Agriculture proposal amended, advanced

An omnibus Agriculture Committee measure was amended and advanced from select file March 15.

Sen. Steve Halloran
Sen. Steve Halloran

LB262, as introduced last session by the committee, would clarify and combine terms within the Nebraska Pure Food Act to align with the federal Food and Drug Administration Food Code. The bill was amended on general file to include the provisions of four additional bills considered by the committee this session.

Hastings Sen. Steve Halloran, chairperson of the committee, offered an amendment on select file that would strike most of the provisions amended into the bill on the first round of debate that were intended to remove conflicts between state law and the USDA Final Rule implementing the hemp provisions of the 2018 Farm Bill.

Halloran said his amendment would incorporate portions of Sumner Sen. Teresa Ibach’s LB999 that instead would transfer licensure and regulation of hemp cultivation from the state Department of Agriculture to the U.S. Department of Agriculture, beginning Jan. 1, 2025.

Hemp production in Nebraska has declined significantly in recent years, Halloran said, and the few Nebraskans who are engaged in hemp cultivation would be better served by federal regulations — including a lack of licensure fees.

The amendment would require the state to continue to regulate the transportation of hemp. It also would terminate the state Hemp Commission and the Hemp Promotion Fund, and transfer any money in the fund to the state’s Noxious Weed Cash Fund.

The Halloran amendment was adopted 34-1.

Ibach also offered an amendment, adopted 29-1, to add provisions of her LB1061 that would change the Nebraska Corn Resources Act. The amendment would increase the checkoff assessment collected at the time corn enters commercial channels from 0.5 cents per bushel to 1 cent per bushel, beginning Oct. 1.

The current levy has not increased since 2012, Ibach said, and higher than average inflation rates and two years of drought has “significantly diminished” the actual value of the checkoff. She said the increase would bring Nebraska in line with other states and provide more resources to the Nebraska Corn Board to encourage producers to engage in research, education, market development and promotional programs.

Bayard Sen. Steve Erdman questioned the need for the increase. He opposed the amendment, saying Nebraska corn growers currently sell all of their product, which does not indicate a need for more money for the corn board to engage in promotional activities.

“I’m trying to figure out how this enhances more sales of corn that we already sell every year,” Erdman said.

North Platte Sen. Mike Jacobson supported the amendment, saying greater promotional efforts could increase the price at which corn is sold and create stronger local demand.

Among other changes, the amendment also would reduce the percent of budgeted expenditures of the Nebraska Corn Board that could be used to influence federal legislation.

An amendment offered by Plymouth Sen. Tom Brandt, adopted 34-0, added provisions of his LB321. The amendment would change regulations under the Nebraska Pure Food Act related to the cottage food industry — which authorizes the sale of foods prepared in private homes and sold directly to consumers.

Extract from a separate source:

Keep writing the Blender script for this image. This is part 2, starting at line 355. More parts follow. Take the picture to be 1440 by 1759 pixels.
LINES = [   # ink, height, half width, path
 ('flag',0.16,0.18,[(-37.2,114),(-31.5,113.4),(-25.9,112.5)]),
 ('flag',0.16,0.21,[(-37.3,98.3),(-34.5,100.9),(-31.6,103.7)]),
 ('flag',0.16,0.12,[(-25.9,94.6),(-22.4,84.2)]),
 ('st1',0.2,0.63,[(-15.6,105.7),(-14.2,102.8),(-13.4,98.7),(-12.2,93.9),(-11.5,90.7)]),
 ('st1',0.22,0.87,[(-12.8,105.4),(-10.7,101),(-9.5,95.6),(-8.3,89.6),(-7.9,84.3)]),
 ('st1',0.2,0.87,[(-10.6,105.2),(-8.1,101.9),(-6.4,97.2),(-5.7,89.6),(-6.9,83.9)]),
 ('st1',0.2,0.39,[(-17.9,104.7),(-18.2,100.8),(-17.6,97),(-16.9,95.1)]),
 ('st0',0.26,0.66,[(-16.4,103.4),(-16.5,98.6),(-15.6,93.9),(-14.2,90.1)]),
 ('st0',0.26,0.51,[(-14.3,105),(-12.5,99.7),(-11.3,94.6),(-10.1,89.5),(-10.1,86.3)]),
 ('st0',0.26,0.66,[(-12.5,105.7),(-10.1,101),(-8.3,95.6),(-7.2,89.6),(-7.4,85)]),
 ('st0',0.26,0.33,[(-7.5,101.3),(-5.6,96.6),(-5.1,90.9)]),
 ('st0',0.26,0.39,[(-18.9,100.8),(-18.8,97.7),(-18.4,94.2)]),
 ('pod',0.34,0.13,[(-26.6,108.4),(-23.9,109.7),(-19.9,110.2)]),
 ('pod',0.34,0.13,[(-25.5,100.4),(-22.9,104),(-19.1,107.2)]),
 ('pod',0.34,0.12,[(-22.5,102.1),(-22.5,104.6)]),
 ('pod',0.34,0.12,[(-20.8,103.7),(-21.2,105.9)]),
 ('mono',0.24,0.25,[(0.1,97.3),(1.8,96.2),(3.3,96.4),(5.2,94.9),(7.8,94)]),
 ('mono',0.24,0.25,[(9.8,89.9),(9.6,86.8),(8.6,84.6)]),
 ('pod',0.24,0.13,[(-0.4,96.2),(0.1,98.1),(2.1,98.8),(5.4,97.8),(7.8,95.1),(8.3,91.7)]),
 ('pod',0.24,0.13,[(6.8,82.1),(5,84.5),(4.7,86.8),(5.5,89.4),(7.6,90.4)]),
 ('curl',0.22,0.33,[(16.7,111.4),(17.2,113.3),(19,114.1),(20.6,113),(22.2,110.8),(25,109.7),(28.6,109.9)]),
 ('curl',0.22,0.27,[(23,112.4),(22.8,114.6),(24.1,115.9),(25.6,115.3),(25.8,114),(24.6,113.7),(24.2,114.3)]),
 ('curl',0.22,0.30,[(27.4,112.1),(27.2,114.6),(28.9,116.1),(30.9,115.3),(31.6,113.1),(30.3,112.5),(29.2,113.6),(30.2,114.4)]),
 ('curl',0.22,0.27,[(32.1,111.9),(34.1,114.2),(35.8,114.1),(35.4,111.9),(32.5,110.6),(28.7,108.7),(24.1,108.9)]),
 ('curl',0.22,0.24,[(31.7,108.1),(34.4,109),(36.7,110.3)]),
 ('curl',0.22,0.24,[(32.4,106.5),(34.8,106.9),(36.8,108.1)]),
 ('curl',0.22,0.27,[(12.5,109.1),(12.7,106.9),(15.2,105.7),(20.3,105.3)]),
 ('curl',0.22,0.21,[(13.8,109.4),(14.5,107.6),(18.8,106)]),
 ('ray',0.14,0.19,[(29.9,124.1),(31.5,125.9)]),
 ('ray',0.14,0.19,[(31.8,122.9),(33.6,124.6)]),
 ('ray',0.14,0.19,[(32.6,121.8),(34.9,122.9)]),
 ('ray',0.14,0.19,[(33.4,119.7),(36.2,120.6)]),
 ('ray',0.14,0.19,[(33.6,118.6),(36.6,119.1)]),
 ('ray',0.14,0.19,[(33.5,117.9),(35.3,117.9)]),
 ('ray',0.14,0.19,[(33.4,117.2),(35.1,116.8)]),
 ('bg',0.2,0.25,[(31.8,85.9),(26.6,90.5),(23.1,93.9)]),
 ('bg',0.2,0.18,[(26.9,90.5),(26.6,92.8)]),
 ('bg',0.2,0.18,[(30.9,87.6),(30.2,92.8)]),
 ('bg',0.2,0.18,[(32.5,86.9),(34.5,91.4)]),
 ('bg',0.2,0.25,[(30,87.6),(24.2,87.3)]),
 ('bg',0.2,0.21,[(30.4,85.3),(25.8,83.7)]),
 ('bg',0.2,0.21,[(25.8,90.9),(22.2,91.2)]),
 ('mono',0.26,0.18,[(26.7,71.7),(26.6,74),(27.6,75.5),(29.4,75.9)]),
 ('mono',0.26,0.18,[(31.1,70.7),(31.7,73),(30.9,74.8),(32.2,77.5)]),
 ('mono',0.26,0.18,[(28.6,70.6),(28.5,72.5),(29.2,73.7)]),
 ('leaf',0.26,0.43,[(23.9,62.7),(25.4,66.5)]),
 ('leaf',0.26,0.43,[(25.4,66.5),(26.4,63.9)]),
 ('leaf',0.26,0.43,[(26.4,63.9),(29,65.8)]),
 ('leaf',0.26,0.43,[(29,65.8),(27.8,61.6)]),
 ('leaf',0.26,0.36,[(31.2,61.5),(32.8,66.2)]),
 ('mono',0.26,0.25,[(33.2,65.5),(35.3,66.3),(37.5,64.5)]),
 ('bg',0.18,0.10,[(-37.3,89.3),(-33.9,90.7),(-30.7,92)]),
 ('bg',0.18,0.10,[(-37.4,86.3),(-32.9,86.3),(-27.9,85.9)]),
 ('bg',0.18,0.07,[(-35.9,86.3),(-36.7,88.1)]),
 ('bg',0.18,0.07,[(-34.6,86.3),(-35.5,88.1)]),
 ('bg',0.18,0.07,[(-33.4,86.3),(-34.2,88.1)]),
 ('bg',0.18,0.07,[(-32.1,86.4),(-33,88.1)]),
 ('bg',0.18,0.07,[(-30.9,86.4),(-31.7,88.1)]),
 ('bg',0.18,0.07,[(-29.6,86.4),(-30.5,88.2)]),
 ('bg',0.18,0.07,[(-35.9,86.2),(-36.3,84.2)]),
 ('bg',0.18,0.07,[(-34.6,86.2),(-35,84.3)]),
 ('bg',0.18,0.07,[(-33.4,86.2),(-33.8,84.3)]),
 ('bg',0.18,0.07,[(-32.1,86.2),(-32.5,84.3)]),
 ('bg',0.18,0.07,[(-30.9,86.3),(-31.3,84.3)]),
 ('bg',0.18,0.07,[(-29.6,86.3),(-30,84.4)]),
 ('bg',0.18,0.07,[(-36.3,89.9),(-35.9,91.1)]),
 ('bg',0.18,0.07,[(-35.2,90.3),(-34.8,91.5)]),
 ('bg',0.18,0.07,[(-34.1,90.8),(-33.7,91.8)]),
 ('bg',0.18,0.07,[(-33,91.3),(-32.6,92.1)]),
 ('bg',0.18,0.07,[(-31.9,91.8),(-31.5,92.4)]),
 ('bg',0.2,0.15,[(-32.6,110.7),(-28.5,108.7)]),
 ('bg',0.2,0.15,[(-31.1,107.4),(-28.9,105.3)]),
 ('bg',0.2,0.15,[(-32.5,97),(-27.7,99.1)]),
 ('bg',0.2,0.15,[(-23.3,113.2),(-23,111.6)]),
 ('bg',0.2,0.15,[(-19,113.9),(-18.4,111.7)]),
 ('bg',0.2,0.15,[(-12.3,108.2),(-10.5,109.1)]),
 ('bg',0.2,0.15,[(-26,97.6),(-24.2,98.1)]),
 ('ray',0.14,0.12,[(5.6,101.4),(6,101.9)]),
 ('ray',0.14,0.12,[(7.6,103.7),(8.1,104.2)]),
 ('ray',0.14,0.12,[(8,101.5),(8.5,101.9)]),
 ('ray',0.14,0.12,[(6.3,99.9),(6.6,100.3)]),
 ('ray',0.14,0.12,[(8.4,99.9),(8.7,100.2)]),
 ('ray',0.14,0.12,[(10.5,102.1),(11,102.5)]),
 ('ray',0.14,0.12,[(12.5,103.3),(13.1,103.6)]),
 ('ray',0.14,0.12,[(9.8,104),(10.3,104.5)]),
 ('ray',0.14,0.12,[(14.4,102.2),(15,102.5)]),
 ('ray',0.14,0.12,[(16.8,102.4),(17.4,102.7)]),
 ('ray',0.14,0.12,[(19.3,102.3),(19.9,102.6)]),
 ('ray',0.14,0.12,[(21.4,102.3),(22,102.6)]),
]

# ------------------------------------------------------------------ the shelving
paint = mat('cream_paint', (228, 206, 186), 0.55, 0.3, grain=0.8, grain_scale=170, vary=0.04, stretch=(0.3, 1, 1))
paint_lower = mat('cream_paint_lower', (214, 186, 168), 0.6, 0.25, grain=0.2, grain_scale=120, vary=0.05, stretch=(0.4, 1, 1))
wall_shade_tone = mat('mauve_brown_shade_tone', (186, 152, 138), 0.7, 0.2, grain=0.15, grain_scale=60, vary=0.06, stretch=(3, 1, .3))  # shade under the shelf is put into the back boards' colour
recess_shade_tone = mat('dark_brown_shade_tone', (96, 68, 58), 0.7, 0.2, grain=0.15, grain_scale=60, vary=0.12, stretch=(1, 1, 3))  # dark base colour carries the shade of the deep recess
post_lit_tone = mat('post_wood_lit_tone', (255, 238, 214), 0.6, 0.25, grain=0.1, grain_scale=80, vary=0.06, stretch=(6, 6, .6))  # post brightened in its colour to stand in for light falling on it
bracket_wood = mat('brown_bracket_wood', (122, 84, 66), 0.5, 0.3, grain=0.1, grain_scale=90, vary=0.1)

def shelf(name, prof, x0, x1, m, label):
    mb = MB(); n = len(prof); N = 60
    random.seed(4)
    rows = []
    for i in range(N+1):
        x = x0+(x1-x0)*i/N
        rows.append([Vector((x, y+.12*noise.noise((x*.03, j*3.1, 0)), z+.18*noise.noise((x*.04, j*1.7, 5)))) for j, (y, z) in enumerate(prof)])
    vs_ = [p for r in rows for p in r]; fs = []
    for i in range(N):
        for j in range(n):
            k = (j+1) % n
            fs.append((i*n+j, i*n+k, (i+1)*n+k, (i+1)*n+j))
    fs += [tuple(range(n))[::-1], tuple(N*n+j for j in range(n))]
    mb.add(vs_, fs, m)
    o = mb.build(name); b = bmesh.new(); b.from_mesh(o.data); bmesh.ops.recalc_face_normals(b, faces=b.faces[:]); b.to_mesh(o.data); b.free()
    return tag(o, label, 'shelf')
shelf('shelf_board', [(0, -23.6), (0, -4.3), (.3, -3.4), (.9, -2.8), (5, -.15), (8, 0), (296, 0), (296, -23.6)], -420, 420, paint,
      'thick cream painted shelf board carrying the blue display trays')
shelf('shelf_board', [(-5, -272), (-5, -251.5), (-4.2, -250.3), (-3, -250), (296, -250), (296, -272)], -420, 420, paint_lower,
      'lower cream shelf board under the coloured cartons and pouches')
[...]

The amendment would expand the cottage food exemption to include additional foods. Brandt said the changes would allow producers to sell certain non-refrigerated foods and other specific time and temperature-controlled items.

“One of the benefits of cottage foods is that they provide a way for individuals to start their own small business from home,” Brandt said.

Finally, an amendment offered by Thurston Sen. Joni Albrecht and adopted 31-0, would add insect production to the definition of an agricultural product in state law.

Lawmakers then advanced LB262 to final reading by voice vote.